Weltwirtschaft nach dem Sankt-Florians-Prinzip

CHICAGO – Das globale Kapital ist in Bewegung. Da ultraniedrige Zinsen in den Industrieländern das Kapital weltweit auf die Suche nach höheren Erträgen schicken, kommt es zu massiven Interventionen einer Reihe von Zentralbanken in Schwellenmärkten. Sie kaufen Kapitalzuflüsse aus dem Ausland auf und exportieren sie wieder, um eine Aufwertung ihrer eigenen Währungen zu verhindern. Andere haben Kapitalkontrollen in der einen oder anderen Form eingeführt. In den letzten Wochen intervenierte Japan als erstes großes Industrieland direkt auf den Devisenmärkten.

Warum sind diese Kapitalzuflüsse nicht erwünscht? Welche Interventionen sind legitim und welche nicht? Und wo werden all diese Interventionen hinführen, wenn sie unvermindert andauern?  

Bei jenem Teil der Kapitalzuflüsse, der nicht wieder exportiert wird, handelt es sich um Nettokapitalzuflüsse. Damit werden im Inland Ausgaben für ausländische Güter finanziert.
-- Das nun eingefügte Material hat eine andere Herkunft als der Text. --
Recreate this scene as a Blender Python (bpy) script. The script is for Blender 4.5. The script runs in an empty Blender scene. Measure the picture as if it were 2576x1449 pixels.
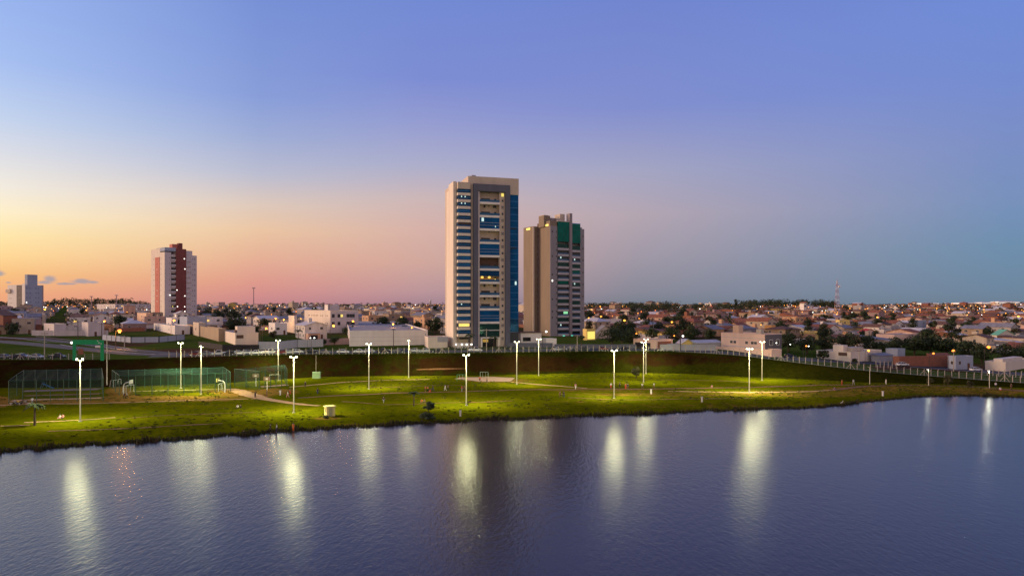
import bpy, math, random
import numpy as np
from mathutils import Vector, Matrix

R = math.radians
random.seed(11)
rnd = random.Random(5)
SC = bpy.context.scene
COL = SC.collection

# ------------------------------------------------------------------ camera
EYE = 24.0                     # drone height above the park lawn
FP, CX, HY = 1718.0, 1288.0, 768.0      # focal length, centre column and horizon row, in a picture 2576 wide
cam_data = bpy.data.cameras.new('camera')
cam_data.sensor_width = 36.0
cam_data.lens = 36.0 * FP / 2576.0
cam_data.shift_y = (HY - 724.5) / 2576.0
cam_data.clip_start = 0.5
cam_data.clip_end = 30000.0
cam = bpy.data.objects.new('camera', cam_data)
cam.location = (0, 0, EYE)
cam.rotation_euler = (R(90), 0, 0)
COL.objects.link(cam)
SC.camera = cam

# ------------------------------------------------------------------ colour management
SC.view_settings.view_transform = 'Standard'
SC.view_settings.look = 'None'
SC.view_settings.exposure = 0.0
SC.view_settings.gamma = 1.0
SC.cycles.use_denoising = True
SC.cycles.max_bounces = 6
SC.cycles.transparent_max_bounces = 24
SC.cycles.sample_clamp_indirect = 4.0
SC.cycles.sample_clamp_direct = 60.0

def s2l(c):
    return tuple(((v / 255.0) / 12.92 if v / 255.0 <= 0.04045 else ((v / 255.0 + 0.055) / 1.055) ** 2.4) for v in c)

# ------------------------------------------------------------------ sky: dusk, the sun gone down to the left
SUN_AZ, SUN_EL = -80.0, 11.0
world = bpy.data.worlds.new('World')
SC.world = world
world.use_nodes = True
nt = world.node_tree
nt.nodes.clear()
def N(t, **k):
    n = nt.nodes.new(t)
    for a, b in k.items():
        setattr(n, a, b)
    return n
def L(a, b):
    nt.links.new(a, b)
def M(op, a, b=None, c=None):
    n = N('ShaderNodeMath', operation=op)
    for i, v in enumerate((a, b, c)):
        if v is None:
            continue
        if isinstance(v, (int, float)):
            n.inputs[i].default_value = v
        else:
            L(v, n.inputs[i])
    return n.outputs[0]
tc = N('ShaderNodeTexCoord')
sep = N('ShaderNodeSeparateXYZ')
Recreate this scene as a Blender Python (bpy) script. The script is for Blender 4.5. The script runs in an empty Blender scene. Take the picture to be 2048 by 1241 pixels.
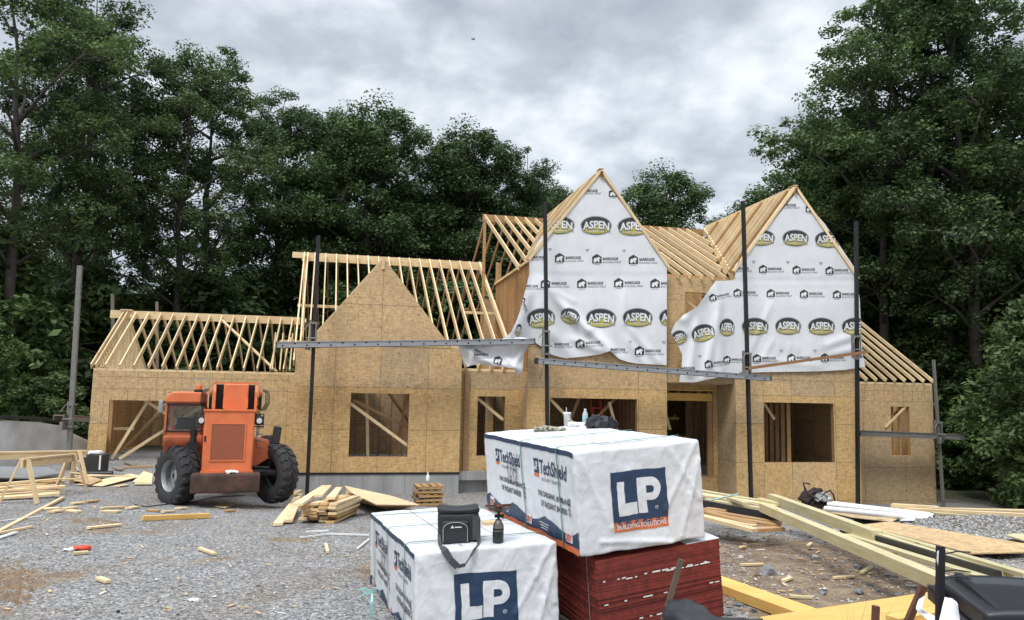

Ein Grund, warum Länder also keine Freude mit Kapitalzuflüssen haben ist, dass damit mehr Binnennachfrage nach außen „sickert“.  Weil diese Kapitalzuflüsse oftmals eine Aufwertung der nationalen Währung verursachen, werden damit weitere Ausgaben für ausländische Güter gefördert, da einheimische Produzenten wettbewerbsunfähig werden.